5. Enjoy kindergarten. You get to color, eat glue, and have nap-time. That's not going to happen again for a while.

4. Just because butter tastes good on toast, doesn't mean it is good by itself. Eating a spoonful of the stuff will just make you gag.

3. Before jamming out to your favorite song, make sure that the door and curtains are closed. Not everybody will "get" your interpretative dance, but snaps to you for expressing creativity. **dons beret in a dramatic manner**

2. When learning to juggle, just use balls like everybody else. No need to attempt to juggle eggs, unless you want an omelet on the floor.

1. Just be happy. For every minute that you are angry, that's 60 seconds of happiness you'll never get back.

Until next time,
<3 Lucero

Sunday, January 2, 2011

New Year's Resolutions

Hi all! It is now January 2011! :D Since it's the new year,  everybody is now starting with a clean slate. What does that mean? Resolutions! Here are a few of mine:

1. Exercise more. I feel like this past year, I didn't exercise as much as I could have, and I really want to start getting up and moving. Luckily, I'll be in softball and dance class, so I'll have no excuse not to exercise! 

2. Stop asking for large bags, preferably spacious enough to store a body.
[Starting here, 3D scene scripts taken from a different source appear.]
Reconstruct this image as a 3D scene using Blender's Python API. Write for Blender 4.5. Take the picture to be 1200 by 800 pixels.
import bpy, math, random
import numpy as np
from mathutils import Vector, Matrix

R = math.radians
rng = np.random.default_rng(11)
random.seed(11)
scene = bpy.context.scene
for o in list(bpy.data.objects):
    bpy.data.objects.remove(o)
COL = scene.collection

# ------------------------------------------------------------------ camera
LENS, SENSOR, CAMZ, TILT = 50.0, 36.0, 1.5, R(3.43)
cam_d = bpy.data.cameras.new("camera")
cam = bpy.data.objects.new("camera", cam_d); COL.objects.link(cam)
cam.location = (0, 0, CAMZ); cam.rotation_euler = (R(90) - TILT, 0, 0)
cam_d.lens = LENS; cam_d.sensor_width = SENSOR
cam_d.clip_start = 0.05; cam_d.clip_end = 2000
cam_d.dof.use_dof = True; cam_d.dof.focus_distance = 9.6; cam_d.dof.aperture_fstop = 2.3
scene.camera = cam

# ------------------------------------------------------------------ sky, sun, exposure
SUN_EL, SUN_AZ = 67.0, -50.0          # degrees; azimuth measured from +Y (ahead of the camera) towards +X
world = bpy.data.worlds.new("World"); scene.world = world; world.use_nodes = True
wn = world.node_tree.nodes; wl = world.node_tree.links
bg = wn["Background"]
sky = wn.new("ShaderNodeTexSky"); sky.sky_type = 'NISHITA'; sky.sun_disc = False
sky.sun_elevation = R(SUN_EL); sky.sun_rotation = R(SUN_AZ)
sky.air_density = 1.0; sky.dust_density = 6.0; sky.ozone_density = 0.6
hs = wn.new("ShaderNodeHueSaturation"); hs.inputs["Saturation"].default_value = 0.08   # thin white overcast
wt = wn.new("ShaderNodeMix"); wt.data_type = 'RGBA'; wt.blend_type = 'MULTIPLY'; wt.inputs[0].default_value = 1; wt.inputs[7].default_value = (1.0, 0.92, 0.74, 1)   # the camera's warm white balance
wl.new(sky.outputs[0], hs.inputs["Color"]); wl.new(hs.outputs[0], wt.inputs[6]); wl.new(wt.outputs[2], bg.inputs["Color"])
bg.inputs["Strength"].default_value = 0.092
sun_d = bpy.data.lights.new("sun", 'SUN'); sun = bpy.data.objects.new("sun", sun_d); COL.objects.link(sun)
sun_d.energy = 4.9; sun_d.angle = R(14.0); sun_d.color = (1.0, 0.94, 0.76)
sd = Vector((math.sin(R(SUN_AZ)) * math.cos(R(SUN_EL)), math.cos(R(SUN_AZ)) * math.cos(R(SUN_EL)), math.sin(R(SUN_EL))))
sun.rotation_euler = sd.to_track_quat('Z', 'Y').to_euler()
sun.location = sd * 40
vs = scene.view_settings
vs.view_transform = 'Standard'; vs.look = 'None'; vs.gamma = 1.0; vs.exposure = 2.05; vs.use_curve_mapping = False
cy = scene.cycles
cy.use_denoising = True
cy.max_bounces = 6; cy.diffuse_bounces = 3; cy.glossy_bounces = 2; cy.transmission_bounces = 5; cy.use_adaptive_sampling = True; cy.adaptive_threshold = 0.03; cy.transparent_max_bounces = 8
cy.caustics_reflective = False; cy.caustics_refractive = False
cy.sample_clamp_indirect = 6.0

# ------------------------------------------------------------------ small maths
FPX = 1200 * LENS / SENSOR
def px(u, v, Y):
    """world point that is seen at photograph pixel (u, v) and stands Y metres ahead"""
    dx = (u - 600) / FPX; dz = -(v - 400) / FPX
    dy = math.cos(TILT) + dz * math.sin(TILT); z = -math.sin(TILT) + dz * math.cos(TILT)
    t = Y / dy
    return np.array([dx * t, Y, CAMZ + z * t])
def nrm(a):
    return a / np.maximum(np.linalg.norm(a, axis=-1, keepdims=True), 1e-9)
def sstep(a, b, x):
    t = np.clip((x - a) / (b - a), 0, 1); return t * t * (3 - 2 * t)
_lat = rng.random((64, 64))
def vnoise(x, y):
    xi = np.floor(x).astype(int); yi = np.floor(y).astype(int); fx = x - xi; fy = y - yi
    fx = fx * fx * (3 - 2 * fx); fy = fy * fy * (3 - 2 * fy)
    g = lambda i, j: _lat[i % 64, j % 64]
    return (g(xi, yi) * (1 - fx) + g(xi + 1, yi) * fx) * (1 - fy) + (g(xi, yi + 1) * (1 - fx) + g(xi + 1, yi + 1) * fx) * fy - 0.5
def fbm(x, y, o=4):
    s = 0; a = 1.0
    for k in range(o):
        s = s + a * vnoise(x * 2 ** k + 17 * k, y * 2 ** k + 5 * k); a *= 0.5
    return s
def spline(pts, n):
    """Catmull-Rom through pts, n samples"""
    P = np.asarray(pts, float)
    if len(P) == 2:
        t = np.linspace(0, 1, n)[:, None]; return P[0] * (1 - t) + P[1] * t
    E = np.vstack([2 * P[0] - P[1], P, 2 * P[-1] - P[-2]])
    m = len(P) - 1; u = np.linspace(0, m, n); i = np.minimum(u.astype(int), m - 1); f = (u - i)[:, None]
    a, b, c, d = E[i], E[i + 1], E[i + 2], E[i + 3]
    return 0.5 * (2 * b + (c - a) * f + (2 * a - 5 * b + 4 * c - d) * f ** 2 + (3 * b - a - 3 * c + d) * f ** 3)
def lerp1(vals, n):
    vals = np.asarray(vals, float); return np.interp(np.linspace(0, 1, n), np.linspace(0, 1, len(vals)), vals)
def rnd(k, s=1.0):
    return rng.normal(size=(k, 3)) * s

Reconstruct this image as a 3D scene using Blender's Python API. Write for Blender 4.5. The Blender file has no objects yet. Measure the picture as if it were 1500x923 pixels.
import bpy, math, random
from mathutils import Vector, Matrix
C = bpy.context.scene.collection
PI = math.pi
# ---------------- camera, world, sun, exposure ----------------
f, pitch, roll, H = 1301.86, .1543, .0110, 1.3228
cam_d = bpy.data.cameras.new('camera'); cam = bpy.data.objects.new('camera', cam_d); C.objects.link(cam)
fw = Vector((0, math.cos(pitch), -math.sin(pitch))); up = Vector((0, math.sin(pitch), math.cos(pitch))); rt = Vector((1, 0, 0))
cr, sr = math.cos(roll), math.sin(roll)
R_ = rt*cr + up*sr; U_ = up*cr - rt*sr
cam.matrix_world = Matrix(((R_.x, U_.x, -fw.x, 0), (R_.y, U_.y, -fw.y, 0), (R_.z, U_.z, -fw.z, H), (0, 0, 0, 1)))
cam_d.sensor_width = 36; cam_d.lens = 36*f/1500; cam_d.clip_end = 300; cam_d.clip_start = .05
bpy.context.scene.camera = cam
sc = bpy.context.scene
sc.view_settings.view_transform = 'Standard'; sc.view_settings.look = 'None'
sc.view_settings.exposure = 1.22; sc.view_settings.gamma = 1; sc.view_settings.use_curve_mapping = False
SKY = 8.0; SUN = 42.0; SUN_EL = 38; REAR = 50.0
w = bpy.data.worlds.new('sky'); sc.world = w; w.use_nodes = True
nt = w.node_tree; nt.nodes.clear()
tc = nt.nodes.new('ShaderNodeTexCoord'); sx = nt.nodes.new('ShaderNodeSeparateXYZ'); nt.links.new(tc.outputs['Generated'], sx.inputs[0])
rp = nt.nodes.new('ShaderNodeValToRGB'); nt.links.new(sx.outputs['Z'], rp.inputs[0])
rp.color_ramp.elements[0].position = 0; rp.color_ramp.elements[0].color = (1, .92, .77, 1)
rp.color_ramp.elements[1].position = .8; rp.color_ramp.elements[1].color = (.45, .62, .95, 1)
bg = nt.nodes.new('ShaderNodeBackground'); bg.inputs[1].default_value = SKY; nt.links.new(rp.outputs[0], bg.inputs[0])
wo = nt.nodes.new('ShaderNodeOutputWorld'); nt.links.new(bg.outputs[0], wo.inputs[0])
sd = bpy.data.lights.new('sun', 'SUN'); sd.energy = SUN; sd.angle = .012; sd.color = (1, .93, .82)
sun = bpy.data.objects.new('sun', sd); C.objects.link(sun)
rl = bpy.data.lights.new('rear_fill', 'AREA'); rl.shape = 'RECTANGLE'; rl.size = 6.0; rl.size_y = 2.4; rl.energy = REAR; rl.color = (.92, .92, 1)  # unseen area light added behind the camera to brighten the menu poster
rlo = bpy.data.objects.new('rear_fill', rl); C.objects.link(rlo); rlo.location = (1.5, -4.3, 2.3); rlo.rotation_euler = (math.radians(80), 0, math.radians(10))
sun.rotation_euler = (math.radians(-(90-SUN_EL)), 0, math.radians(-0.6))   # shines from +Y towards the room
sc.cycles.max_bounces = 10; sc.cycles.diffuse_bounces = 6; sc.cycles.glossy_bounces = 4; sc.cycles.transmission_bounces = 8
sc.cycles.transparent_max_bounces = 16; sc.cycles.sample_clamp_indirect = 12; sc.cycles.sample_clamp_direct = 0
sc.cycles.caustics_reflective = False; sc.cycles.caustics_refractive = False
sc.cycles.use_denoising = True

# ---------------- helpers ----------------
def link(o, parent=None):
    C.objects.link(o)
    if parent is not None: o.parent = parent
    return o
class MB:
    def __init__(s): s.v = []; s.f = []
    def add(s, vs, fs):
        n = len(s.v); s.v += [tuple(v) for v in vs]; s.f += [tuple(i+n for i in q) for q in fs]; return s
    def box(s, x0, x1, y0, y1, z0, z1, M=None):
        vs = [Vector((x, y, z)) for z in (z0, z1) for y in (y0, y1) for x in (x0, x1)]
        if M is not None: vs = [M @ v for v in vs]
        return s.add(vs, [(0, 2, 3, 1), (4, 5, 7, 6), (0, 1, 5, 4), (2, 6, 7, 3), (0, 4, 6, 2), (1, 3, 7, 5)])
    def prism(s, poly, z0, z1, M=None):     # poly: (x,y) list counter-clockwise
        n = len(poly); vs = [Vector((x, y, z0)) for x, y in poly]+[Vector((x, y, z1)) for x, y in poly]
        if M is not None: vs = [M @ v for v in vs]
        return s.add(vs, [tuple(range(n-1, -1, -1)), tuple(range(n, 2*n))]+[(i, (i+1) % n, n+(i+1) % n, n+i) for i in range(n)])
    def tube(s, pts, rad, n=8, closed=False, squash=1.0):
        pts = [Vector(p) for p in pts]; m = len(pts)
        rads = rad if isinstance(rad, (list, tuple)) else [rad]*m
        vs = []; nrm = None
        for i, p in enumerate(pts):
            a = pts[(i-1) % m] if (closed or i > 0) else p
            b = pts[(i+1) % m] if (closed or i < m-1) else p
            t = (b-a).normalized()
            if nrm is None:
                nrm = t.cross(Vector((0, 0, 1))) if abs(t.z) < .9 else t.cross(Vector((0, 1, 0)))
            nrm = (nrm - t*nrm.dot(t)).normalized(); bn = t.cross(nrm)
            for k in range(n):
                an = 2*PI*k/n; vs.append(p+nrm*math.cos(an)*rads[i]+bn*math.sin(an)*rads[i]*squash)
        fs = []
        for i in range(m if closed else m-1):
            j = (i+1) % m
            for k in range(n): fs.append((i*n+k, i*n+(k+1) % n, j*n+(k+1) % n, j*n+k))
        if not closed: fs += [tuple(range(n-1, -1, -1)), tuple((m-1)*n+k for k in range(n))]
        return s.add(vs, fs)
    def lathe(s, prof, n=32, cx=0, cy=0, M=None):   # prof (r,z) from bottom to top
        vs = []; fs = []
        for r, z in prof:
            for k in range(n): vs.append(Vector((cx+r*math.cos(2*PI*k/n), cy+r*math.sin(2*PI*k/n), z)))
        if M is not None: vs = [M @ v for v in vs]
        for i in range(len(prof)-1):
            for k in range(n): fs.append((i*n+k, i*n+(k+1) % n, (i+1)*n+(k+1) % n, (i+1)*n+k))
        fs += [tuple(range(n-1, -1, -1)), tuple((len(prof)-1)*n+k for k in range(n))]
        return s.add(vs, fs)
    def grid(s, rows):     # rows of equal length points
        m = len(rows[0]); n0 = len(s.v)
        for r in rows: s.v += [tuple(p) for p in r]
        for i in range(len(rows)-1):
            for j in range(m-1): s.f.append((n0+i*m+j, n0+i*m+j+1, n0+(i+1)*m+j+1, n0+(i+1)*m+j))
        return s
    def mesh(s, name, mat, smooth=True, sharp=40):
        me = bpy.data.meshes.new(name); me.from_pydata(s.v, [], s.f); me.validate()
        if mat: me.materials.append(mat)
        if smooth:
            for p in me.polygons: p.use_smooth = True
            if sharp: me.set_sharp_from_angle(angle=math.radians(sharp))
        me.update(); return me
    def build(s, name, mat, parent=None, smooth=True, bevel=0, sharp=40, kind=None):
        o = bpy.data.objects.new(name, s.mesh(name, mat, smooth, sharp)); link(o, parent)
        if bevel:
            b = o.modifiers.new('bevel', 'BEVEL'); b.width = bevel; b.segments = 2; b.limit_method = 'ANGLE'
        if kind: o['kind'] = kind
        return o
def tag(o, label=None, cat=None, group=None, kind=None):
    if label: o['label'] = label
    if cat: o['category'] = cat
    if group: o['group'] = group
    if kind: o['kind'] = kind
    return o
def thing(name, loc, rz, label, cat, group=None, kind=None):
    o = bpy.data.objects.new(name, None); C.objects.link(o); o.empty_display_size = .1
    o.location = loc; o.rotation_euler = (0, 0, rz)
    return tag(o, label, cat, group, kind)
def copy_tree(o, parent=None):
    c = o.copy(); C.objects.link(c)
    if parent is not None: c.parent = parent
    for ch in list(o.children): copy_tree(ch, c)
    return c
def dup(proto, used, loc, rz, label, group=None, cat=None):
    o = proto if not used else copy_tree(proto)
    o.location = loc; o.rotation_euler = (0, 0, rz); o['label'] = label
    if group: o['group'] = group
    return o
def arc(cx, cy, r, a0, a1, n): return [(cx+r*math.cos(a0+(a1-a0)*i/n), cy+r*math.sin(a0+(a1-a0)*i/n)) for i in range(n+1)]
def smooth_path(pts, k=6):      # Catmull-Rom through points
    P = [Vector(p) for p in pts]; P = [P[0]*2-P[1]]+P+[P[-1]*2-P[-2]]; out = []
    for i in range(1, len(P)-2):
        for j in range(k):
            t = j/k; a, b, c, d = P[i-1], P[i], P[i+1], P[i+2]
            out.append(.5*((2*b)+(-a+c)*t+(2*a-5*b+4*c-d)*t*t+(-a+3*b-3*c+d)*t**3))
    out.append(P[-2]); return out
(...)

I hear it really scares people. 

3. Stop procrastinating. I'm definitely one of those people that puts things off until the last moment, and I want that to end.

4. Learn to use chopsticks. With my feet. 

5. Be nicer to my little brother. Yeah, like that's going to happen! :D

6. Keep my room neat. Even though I hate cleaning, I hate seeing my room messy even more! 

7. Never go to sleep with angry thoughts. Going to sleep with mad feelings can be very stressful, on both the mind and body. Instead, I will stay awake and plot my revenge. :P

8. Go to bed at night, and wake up in the morning. What? It seems feasible. 

9. Drink more water. I don't drink nearly as much water as I should, so that's one thing I'll really work towards.

10. Learn how to say, "No, I did not set the mailbox on fire." in 18 different languages. Including Mandarin. 

11. Keep up with my blog. I really enjoy writing blog posts, so one thing I want to do is keep writing throughout the year. 

12. Teach my pet rock to roll over. She's really stubborn about it, but I'm sure that I'll  be able to teach her. 

13. Learn to dance the entire Napolean Dynamite dance, as seen here. It shall be pretty epic. 

14. End lists on numbers not divisible by 5 or 10.